Adesso non è più una semplice sospensione ma una vera e propria squalifica. Paolo Barelli, deputato di Forza Italia, grande capo del nuoto azzurro ma al momento senza più una poltrona, è stato bandito da qualsiasi attività per due anni dalla Federazione internazionale (Fina) per “multiple violazioni delle norme etiche e dello statuto”.
Il provvedimento segue la misura cautelare annunciata a settembre e riguarda una serie di denunce presentate contro la gestione di Barelli a livello nazionale (Fin), ma anche internazionale, come membro in passato dell’ufficio di presidenza della Federazione mondiale e soprattutto presidente della Len, la Lega europea (equivalente della Uefa nel calcio, per intenderci). Il precedente comunicato di sospensione non era sceso nel dettaglio delle contestazioni mosse dal Comitato etico della Fina. Adesso che la squalifica è stata confermata, vengono chiarite le irregolarità commesse da Barelli: il dirigente viene sanzionato per due differenti casi. Il primo è la famosa vecchia vicenda della doppia fatturazione dei lavori alle piscine del Foro Italico tra il 2005 e il 2008 da parte della Federnuoto a Coni Servizi, archiviata in passato in sede penale ma giudicata diversamente dalla Corte dei Conti: secondo i giudici contabili i soldi in realtà erano già stati versati dal ministero dell’Economia e per questo Barelli a marzo è stato condannato in appello dalla Corte al pagamento di circa 500mila euro per danno erariale (verdetto che però è stato impugnato dal diretto interessato e sospeso, quindi al momento non è esecutivo). Il secondo caso è l’addendum al contratto per gli Europei di nuoto 2022 a Roma, sottoscritto in maniera unilaterale fra la Len e la Federnuoto, che avrebbero portato un beneficio economico a quest’ultima quantificabile tra i 500mila e 1,5 milioni di euro: una specie di sconto al prezzo che la Federazione doveva pagare alla Lega europea che detiene i diritti di organizzazione dell’evento.

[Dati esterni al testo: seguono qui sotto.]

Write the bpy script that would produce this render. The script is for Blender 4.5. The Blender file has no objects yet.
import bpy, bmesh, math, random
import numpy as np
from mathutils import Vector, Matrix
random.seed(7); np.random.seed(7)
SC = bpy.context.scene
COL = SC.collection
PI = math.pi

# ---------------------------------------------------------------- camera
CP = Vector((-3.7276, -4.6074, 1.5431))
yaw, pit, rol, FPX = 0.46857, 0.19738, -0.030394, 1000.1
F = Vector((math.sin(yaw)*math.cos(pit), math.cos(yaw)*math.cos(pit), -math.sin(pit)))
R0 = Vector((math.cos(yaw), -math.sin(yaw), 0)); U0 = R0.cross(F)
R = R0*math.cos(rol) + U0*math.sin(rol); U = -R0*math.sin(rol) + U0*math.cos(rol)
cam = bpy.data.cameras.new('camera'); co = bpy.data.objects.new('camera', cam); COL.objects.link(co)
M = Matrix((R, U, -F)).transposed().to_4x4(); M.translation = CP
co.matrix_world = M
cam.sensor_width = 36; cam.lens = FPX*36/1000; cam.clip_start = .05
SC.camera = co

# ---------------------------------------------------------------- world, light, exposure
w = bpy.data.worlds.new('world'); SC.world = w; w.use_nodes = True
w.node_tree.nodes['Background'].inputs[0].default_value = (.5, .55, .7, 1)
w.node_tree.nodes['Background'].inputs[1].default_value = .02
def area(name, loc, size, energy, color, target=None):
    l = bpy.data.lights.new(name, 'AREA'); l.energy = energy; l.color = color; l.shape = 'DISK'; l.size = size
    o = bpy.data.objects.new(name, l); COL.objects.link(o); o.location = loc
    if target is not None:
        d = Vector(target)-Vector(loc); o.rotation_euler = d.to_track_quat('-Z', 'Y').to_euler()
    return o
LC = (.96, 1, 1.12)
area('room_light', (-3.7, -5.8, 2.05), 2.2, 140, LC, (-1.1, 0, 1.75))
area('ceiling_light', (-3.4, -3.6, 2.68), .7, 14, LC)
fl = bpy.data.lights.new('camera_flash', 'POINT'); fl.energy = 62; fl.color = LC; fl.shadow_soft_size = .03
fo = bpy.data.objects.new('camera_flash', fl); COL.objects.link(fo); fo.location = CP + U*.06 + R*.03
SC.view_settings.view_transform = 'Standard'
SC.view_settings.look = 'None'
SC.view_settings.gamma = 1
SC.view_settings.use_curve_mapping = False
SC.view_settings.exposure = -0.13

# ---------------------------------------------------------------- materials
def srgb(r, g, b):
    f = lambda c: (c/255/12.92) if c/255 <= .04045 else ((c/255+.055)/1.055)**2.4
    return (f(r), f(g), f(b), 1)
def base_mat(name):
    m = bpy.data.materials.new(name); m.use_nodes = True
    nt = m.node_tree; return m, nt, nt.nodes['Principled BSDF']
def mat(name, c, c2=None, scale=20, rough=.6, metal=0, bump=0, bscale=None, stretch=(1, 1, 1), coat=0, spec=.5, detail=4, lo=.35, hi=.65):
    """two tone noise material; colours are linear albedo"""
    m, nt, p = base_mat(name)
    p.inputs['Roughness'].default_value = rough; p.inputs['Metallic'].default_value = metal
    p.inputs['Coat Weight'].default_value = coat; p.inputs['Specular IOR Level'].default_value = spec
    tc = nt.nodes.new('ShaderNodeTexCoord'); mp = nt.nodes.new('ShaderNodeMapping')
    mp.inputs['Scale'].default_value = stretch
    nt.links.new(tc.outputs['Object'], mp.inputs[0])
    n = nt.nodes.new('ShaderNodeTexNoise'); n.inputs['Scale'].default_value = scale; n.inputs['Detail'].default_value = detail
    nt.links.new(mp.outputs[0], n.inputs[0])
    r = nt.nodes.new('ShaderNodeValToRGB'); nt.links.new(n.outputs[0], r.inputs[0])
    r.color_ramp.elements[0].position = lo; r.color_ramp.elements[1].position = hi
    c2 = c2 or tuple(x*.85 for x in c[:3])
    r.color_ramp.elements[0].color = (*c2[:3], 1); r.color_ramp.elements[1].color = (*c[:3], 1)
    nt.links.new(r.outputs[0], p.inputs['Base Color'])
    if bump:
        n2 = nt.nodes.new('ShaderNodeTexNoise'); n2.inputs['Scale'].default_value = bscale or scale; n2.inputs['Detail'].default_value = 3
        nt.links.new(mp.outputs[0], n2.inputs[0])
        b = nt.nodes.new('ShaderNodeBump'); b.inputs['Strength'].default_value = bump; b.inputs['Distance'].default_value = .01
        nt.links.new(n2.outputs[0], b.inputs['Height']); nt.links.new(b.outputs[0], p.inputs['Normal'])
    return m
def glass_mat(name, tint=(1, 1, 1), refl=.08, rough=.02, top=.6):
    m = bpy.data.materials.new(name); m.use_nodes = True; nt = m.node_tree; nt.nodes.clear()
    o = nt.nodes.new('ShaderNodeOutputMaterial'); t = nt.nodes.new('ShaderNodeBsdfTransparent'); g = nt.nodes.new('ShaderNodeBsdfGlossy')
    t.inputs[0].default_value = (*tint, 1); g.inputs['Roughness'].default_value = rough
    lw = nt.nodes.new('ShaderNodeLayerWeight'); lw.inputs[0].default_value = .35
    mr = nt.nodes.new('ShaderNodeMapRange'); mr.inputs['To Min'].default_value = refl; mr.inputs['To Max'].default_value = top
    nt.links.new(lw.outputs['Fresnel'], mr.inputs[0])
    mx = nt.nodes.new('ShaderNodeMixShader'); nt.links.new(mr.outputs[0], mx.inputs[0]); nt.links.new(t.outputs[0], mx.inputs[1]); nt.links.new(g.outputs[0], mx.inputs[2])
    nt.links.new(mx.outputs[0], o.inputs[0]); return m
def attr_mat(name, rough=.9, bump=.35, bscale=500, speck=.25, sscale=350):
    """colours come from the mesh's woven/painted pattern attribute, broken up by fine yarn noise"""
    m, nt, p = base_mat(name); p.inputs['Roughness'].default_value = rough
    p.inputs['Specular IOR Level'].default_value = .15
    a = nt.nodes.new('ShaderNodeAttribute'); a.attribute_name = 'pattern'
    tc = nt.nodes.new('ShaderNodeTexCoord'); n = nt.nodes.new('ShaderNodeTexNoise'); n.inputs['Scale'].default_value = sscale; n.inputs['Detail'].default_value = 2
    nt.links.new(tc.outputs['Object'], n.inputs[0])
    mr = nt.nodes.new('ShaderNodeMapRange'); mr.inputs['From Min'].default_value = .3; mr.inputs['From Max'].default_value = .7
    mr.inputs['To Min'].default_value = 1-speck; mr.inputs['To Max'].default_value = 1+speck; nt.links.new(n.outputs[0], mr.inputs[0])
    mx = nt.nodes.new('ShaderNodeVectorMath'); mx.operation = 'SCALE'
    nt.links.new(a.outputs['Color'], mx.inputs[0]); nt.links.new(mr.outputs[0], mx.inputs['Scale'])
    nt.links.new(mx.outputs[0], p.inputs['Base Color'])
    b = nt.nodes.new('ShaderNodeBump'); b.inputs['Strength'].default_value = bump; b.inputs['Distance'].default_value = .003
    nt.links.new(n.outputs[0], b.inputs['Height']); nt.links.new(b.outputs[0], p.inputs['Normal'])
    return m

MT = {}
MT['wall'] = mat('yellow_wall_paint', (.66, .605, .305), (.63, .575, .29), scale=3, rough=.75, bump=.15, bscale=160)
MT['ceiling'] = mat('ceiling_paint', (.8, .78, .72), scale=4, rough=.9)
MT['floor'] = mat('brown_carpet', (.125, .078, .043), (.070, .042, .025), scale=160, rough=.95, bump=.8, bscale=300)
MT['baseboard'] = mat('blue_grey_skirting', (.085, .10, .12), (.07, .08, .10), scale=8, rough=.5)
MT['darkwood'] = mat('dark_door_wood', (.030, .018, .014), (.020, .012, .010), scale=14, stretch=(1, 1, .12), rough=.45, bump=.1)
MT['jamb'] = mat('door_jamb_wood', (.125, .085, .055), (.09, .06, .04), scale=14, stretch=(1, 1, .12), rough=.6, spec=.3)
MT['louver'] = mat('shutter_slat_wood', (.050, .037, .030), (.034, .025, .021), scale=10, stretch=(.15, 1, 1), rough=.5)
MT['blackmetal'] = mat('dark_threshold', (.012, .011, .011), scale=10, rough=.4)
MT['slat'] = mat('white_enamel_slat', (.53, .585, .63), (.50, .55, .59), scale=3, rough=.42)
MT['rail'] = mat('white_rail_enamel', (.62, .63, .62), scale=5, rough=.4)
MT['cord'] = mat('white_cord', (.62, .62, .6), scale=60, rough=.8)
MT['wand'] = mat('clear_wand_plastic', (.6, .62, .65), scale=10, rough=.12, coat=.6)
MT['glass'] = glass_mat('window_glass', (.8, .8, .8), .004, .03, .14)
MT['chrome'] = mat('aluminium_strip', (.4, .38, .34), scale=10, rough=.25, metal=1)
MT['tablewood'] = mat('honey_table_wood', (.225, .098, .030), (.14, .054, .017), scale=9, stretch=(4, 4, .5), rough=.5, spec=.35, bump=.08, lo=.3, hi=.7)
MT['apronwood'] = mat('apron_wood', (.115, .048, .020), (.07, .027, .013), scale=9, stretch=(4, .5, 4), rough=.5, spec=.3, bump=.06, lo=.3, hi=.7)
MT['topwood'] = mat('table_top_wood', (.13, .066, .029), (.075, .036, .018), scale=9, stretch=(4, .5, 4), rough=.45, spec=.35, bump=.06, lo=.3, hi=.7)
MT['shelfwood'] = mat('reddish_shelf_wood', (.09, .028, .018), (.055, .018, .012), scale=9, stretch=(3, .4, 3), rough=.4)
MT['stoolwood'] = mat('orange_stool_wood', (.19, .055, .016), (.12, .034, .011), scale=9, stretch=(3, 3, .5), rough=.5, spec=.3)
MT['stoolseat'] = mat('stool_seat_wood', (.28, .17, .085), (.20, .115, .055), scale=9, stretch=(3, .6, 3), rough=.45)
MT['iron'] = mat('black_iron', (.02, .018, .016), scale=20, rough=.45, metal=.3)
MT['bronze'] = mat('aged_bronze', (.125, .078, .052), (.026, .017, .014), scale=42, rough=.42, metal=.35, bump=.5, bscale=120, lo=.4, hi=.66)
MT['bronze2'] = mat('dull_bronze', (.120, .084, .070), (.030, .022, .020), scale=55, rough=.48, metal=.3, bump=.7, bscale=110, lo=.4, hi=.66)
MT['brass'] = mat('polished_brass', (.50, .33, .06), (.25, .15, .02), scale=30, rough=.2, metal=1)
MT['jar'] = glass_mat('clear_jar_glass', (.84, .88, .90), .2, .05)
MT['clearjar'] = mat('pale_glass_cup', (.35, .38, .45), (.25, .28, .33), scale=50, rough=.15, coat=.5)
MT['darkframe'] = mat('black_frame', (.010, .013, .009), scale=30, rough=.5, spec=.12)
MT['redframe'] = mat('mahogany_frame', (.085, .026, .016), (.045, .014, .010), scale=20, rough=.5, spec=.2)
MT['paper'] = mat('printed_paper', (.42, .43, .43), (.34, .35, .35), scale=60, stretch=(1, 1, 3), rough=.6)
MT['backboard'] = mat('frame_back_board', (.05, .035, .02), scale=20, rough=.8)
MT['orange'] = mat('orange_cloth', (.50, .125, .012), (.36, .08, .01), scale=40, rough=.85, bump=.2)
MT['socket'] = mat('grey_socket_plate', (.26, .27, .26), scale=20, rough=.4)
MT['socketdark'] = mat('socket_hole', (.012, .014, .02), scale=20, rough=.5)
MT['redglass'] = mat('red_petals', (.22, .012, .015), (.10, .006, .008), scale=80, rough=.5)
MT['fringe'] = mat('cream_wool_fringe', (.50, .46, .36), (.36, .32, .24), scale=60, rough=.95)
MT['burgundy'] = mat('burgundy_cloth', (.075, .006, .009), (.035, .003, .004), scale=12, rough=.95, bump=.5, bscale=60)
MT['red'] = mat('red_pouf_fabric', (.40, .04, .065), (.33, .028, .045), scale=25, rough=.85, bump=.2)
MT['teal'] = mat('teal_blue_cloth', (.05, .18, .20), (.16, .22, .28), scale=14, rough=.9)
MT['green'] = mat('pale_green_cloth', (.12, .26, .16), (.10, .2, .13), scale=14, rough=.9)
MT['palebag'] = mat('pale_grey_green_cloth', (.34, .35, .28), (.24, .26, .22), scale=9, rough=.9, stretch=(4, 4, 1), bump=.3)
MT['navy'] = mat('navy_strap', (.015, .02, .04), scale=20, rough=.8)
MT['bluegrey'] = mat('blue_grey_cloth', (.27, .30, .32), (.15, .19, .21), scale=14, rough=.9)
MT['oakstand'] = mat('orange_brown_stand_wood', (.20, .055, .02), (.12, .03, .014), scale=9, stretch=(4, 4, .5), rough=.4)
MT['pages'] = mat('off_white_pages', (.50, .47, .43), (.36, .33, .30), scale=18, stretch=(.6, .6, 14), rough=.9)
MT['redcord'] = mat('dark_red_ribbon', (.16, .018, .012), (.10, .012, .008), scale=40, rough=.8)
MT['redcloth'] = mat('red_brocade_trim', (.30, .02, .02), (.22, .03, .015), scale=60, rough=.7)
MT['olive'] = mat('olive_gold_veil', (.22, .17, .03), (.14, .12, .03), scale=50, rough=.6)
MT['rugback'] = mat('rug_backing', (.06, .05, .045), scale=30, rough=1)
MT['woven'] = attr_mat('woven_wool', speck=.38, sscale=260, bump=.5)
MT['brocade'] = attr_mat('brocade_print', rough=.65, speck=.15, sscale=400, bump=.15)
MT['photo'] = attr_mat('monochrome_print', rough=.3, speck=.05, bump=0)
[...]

Dal dispositivo si capisce come il Coni di Giovanni Malagò, storico nemico di Barelli, abbia in qualche modo “contribuito” alla squalifica: sarebbe stato proprio il Comitato olimpico, infatti, a girare in Svizzera le risultanze del procedimento della Corte dei conti italiana, per cui Barelli è stato punito anche in sede sportiva. Sembrano cadute nel nulla invece le denunce più scabrose presentate da Bartolo Consolo, dirigente italiano che dal 1990 al 2008 ha guidato la Federazione europea, su alcuni pagamenti della Len nei confronti di società romane, la Cir Aur e la Elevan, la prima riconducibile allo stesso Barelli, la seconda invece per l’intermediazione svolta in alcune trattative commerciali.
A questo punto Barelli è ufficialmente squalificato e inibito dallo svolgere il suo ruolo di presidente, ma per lui è quasi una “buona notizia”: rispetto alla sospensione cautelare che lo lasciava in un limbo a tempo indeterminato, adesso se non altro può iniziare la solita trafila di ricorsi. Infatti il diretto interessato ha già annunciato di voler andare al Tas: “Nego ogni addebito. Ricorrerò alla Corte Arbitrale dello Sport e vincerò perché mi oppongo ad una sentenza ovviamente non definitiva, priva di fondamento, assurda, infamante”. La sua poltrona è in bilico: resta da capire che atteggiamento vorrà adottare il Coni di Malagò (a cui spetta la vigilanza sulle Federazioni), se forzare la mano con un commissariamento immediato o attendere il decorso. Lo prevede la decadenza in caso di pena superiore ai 12 mesi, ma solo con una sentenza definitiva.